3. Investigate the Text Linguistically (e.g. word by word within its context and semantic range)

  1. Make a lexical (definitional) study of crucial words.
  2. Research the passage for key words, phrases, and ideas.
  3. Track the verbs!
  4. Cross reference.

4. Determine the Genre of the Discourse

  1. What is the literary type (history, poetry, prophetic, apocalyptic)?
  2. What literary devices are used?
  3. Is there any indication of the life situation from which the material came?

5. Analyze The Structure Of The Passage

  1. Determine if the material constitutes a literary unity.
  2. Is there a logical sequence of ideas present?
  3. Isolate the basic themes or emphases.
  4. Outline the text you are studying. Use the outline as the framework for your teaching.

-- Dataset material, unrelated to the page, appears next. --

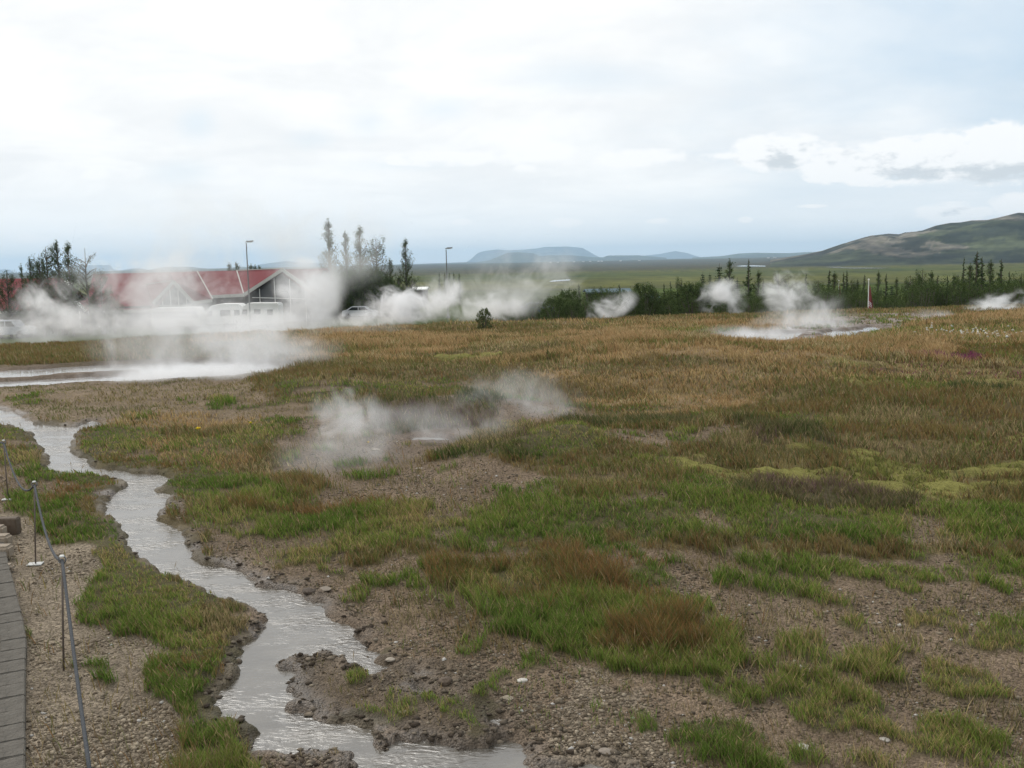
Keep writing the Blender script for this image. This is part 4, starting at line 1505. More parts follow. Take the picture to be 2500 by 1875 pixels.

We can also highlight some of the basic interpretive rules we discovered that must constantly guide us in the hermeneutical/homiletical construction process.

  1. The context rules when interpreting the text.
  2. The text must be interpreted in light of all Scripture.
  3. Scripture will never contradict itself.
  4. Scripture should be interpreted literally (or “naturally” according to its genre.)
  5. Do not develop a doctrine from obscure or difficult passages.
  6. Discover the author’s original intended meaning and honor that meaning.
  7. Check your conclusions using reliable resources.

Now, at this point we want to introduce a diagram that provides an overview of where we have been and where we are. It should help you get a grasp of the “big picture” of sermon development.

Akin Triangle

In our pyramidic diagram you can see a number of interesting points and parallels.

1) The hermeneutical and the homiletical beautifully balance one another.

2) Steps 2 and 6 complement each other, as do steps 3 and 5.

3) If the hermeneutical aspect of sermon development is done well, the homiletical component will naturally follow because the latter should flow from the former.

4) This method is simple and easily transferable to others we might teach and instruct in building biblically faithful expository sermons.